Ouviu-se “Casa no campo”, “Lupa”, com a voz samplada de Aline Frazão, ou a irresistível autobiografia de “Vayorken”, a da despedida. Ouviu-se a autora de “Sereia Louca”, um dos álbuns do ano. Ouviu-se Capicua, mulher que continuaremos a escutar durante muito tempo.
Quando lotou o Palco Antena 3, já os Cults, os primeiros no palco principal, tinham mostrado que aquele espaço é demasiado grande para a sua pop sonhadora com girl-groups de outros tempos e já Joe Satriani, no Palco EDP, mostrara, sob estruturas rock estafadas, banais, que a sua guitarra fala realmente (infelizmente, não se cala).

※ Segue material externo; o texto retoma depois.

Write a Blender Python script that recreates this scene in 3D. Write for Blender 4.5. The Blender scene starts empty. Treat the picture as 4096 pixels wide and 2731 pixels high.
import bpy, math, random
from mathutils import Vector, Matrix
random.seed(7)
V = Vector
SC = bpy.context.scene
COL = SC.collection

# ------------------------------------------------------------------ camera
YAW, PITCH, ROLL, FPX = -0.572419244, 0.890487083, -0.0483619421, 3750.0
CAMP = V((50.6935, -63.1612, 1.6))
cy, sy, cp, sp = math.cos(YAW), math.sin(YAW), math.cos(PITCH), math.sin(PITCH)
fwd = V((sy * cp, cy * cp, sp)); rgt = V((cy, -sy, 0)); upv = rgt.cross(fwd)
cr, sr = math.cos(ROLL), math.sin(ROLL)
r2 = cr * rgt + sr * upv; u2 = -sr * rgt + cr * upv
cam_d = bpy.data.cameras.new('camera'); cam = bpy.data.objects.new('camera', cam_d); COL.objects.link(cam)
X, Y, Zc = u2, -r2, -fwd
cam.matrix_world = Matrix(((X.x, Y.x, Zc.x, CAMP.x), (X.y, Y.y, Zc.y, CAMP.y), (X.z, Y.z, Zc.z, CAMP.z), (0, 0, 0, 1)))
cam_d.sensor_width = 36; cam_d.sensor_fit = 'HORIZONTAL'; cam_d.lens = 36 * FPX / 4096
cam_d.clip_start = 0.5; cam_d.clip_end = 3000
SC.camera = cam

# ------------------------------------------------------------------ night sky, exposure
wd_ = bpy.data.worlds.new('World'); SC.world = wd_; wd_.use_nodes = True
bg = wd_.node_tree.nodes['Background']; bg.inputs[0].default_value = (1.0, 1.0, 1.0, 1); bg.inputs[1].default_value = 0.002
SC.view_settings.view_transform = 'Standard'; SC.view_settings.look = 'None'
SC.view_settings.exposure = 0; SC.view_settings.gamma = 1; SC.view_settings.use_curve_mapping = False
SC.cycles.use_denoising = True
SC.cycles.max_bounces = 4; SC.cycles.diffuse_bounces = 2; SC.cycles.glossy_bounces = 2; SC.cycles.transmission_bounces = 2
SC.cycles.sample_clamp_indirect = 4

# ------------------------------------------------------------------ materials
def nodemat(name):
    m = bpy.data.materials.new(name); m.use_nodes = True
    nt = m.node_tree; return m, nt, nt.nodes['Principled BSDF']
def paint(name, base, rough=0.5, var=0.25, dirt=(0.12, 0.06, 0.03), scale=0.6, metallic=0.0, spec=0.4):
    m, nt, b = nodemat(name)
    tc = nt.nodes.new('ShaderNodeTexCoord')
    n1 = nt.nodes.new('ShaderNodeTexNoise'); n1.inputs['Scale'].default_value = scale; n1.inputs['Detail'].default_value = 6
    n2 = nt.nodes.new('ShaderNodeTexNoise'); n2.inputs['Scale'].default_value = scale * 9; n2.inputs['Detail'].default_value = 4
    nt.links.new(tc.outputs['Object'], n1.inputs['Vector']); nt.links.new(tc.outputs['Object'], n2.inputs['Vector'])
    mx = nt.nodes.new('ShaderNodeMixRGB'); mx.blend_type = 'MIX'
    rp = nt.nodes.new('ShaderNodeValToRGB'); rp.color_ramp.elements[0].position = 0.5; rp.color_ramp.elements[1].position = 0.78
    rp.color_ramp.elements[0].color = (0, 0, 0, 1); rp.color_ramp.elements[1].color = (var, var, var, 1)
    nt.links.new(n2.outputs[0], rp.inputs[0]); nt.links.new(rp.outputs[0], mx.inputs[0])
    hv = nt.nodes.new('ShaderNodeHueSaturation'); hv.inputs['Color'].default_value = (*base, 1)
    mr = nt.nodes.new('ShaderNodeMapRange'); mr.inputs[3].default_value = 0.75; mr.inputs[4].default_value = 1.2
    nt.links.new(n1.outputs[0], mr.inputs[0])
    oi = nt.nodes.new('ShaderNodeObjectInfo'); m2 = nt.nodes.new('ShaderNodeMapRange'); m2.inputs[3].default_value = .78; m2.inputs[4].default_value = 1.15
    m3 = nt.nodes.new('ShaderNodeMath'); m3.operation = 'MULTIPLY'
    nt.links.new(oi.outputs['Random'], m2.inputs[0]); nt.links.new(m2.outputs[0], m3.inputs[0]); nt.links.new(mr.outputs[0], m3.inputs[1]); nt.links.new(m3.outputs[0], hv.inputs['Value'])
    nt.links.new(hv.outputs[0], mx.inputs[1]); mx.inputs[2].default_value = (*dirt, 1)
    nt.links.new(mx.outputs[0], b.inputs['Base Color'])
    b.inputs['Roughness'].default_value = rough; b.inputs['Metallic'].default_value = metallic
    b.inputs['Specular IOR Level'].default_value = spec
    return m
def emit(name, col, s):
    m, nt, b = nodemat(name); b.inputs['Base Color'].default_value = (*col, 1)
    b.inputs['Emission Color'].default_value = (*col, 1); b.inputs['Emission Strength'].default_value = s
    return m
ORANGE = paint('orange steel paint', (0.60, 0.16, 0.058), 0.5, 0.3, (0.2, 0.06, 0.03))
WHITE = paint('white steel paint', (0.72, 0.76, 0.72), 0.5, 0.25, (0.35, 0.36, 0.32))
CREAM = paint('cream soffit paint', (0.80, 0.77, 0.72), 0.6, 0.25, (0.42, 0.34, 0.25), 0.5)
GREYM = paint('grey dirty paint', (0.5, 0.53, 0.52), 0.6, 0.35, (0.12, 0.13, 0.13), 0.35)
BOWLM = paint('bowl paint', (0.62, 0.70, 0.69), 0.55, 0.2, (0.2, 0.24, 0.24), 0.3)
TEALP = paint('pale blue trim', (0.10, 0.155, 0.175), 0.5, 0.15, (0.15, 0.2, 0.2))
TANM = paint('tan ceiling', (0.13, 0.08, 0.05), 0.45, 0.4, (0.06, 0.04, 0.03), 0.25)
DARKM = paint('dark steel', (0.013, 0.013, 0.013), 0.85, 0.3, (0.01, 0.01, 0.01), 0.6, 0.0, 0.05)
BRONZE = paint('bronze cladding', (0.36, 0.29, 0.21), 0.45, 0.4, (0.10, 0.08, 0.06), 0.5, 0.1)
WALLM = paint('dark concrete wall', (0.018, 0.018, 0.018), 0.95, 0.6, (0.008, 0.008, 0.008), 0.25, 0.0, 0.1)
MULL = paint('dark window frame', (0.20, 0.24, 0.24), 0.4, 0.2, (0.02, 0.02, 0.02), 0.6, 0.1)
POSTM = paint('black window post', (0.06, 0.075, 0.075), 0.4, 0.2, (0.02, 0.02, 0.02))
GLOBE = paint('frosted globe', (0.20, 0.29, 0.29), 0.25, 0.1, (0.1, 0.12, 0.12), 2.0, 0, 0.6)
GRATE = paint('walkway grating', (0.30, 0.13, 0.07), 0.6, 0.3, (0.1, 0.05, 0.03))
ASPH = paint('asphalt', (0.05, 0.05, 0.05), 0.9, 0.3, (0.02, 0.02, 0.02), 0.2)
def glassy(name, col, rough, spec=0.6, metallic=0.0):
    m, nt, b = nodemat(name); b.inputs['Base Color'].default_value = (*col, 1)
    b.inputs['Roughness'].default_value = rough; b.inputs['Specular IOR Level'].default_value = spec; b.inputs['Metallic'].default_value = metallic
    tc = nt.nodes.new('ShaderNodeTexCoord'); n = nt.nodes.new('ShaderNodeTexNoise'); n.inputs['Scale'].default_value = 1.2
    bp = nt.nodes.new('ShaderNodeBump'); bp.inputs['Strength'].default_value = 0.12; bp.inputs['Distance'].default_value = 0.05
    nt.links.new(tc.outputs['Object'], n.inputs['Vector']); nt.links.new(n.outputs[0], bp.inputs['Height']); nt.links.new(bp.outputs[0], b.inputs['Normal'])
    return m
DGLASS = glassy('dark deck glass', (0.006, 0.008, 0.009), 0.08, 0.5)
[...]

Imediatamente antes de Capicua, no palco principal, Legendary Tigerman mostrou que a dimensão do palco era tudo menos um problema. Porque Legendary Tigerman já não é uma one man band, mas um homem rodeado de demais conspiradores rock'n'roll e porque, a meio de concerto, ultrapassados alguns problemas técnicos (a secção de cordas afogada no som geral, a guitarra que deixou de se ouvir no final de uma canção), homem tigre e comparsas mostraram-se insaciáveis. Gritou “I'm a motherfuckin' rhythm'n'blues machine, let's go” e todos foram com ele. Chegaram D'Alva Teixeira e Ana Cláudia, juntando-se à bateria, aos metais e aos teclados, e dois clássicos memoráveis (“20 flight rock”, de Eddie Cochran, e “These boots are made for walking”, de Lee Hazelwood e Nancy Sinatra) transformaram-se em dois momentos memoráveis do festival.
No final, com o coro repetindo em incitação interminável o manifesto celebratório “XXIst century rock'n'roll”, com o saxofone cercando a melodia com mestria, com bateria e órgão infatigáveis a manter a canção no rumo, Furtado lançou-se entre o público, ergueu-se sobre o bombo, gritou também ele o manifesto. A chuva continuava a cair. Não esqueceremos a imagem daquele momento. Não esqueceremos também, para o bem e para o mal, o que se seguiu. Os concertos e as atribulações.